Given Data / Assumptions:

• Initial profit = 120% of cost price.
• Let initial cost price be C.
• Initial profit = 1.2C, so selling price = C + 1.2C.
• Cost price increases by 10%, becoming 1.1C.
• Selling price stays the same as before.
• We must find the new profit percentage based on the new cost price.

Concept / Approach:
First compute the original selling price in terms of C:

• Original profit = 1.2C.
• Original selling price SP = C + 1.2C = 2.2C.
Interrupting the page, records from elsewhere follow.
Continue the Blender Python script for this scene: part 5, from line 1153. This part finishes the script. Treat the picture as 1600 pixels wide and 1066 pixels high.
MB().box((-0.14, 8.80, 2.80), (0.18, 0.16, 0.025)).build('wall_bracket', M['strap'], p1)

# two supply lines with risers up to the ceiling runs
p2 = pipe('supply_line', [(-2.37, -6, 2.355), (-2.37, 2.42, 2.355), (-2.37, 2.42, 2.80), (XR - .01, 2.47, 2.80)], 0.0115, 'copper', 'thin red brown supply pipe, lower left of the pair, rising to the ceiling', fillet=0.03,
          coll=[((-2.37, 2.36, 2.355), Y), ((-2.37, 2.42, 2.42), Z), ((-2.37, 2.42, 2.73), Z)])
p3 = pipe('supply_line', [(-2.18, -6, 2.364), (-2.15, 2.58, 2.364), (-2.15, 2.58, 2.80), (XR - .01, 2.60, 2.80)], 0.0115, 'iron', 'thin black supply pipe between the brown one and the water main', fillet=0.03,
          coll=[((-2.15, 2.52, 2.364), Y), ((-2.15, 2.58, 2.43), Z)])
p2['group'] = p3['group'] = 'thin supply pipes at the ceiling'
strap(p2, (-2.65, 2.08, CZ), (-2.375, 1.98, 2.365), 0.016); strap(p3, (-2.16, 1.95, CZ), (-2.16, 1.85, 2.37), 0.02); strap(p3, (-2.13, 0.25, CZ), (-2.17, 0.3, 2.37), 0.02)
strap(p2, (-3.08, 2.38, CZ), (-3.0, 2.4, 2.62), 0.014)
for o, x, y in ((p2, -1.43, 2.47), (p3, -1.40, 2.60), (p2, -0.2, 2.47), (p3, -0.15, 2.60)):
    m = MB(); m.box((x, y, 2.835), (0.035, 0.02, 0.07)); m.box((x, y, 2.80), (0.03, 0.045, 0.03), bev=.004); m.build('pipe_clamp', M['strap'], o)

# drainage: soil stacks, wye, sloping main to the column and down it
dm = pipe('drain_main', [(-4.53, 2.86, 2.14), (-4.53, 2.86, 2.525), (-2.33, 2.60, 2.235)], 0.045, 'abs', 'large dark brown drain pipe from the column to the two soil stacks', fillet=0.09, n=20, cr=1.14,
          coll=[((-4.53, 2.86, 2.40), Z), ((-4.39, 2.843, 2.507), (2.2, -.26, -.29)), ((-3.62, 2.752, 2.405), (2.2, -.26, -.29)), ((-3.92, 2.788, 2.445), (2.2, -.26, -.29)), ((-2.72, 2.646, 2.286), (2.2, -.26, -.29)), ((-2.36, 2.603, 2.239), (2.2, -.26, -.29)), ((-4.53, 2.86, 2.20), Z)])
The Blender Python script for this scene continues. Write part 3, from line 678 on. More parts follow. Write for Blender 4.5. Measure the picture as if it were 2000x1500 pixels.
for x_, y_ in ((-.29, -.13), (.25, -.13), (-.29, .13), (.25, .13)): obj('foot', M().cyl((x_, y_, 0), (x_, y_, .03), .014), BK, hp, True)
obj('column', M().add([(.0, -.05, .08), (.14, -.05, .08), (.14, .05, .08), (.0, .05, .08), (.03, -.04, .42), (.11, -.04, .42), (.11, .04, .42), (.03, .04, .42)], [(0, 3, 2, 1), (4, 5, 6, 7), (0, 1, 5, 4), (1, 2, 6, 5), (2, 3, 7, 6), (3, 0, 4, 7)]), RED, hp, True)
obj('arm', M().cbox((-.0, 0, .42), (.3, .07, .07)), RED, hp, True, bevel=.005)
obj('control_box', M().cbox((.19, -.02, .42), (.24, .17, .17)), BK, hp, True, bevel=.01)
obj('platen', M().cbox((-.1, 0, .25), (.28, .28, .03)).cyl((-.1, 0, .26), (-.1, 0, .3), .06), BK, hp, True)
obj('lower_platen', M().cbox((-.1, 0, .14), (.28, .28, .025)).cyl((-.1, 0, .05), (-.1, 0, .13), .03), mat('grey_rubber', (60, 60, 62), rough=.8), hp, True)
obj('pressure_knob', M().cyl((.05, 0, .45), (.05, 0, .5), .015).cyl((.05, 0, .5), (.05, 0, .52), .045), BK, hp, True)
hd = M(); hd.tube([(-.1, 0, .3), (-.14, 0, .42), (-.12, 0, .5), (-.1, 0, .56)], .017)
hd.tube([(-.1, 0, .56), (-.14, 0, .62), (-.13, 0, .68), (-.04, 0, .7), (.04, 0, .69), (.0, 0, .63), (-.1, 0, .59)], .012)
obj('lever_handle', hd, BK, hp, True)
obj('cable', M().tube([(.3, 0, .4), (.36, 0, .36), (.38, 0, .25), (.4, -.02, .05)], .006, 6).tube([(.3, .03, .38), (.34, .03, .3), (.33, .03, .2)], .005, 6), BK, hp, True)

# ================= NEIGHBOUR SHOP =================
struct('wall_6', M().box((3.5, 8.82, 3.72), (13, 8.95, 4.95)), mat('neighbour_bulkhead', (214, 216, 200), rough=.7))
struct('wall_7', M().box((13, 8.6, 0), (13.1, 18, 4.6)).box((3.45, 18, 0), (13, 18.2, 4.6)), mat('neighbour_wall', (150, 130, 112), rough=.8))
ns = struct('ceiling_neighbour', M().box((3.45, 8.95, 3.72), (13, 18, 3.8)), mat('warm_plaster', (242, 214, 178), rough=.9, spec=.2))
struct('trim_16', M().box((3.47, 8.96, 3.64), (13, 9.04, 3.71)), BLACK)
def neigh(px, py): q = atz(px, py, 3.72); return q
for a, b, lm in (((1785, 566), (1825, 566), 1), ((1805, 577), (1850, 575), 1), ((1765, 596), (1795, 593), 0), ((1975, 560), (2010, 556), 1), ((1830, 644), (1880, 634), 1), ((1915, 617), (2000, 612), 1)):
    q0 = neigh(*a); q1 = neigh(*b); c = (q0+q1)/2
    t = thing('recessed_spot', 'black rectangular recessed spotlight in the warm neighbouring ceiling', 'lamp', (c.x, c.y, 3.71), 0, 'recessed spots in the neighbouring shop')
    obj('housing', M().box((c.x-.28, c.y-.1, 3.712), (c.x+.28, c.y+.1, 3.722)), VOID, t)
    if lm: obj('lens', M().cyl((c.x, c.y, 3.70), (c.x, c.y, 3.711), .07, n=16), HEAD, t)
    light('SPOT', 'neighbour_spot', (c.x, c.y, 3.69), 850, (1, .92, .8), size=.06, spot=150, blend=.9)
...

When cost price increases by 10%:

• New cost price = 1.1C.
• Selling price remains 2.2C.
• New profit = SP - new CP = 2.2C - 1.1C = 1.1C.
• New profit percentage = (1.1C / 1.1C) * 100.

Step-by-Step Solution:
Let initial cost price be C. Initial profit is 120% of C, so profit = 1.2C. Therefore, original selling price SP = C + 1.2C = 2.2C. Cost price increases by 10%, so new cost price CP2 = 1.1C. Selling price remains SP = 2.2C. New profit = SP - CP2 = 2.2C - 1.1C. New profit = 1.1C. New profit percentage = (1.1C / 1.1C) * 100 = 100%. So the new profit percentage is 100%.

Verification / Alternative check:
Choose a convenient cost price, for example C = 100 rupees initially.

• Initial profit = 120% of 100 = 120 rupees.
• Initial selling price = 100 + 120 = 220 rupees.
• New cost price after 10% increase = 110 rupees.
• Selling price remains 220 rupees.
• New profit = 220 - 110 = 110 rupees.
• New profit percent = (110 / 110) * 100 = 100%.

This simple numeric check confirms the algebraic solution.

Why Other Options Are Wrong:
Values like 50%, 60%, 90% or 75% do not arise from the given relations. Since the selling price is still much larger than the increased cost price, the profit percentage remains high. Specifically, the new profit is exactly equal to the new cost price, which implies a 100% profit, not any of the smaller percentages listed as distractors.

Common Pitfalls:
Many learners mistakenly treat the 120% as overall selling price rather than profit, or they add and subtract percentages without reference to the correct base. Another error is to compute the new profit percent still on the original cost price instead of the increased cost price. Always clearly define cost, selling price, and profit before and after the change, and be careful about which cost price you use when computing percentages.

Final Answer:
The new profit percentage on the item is 100%.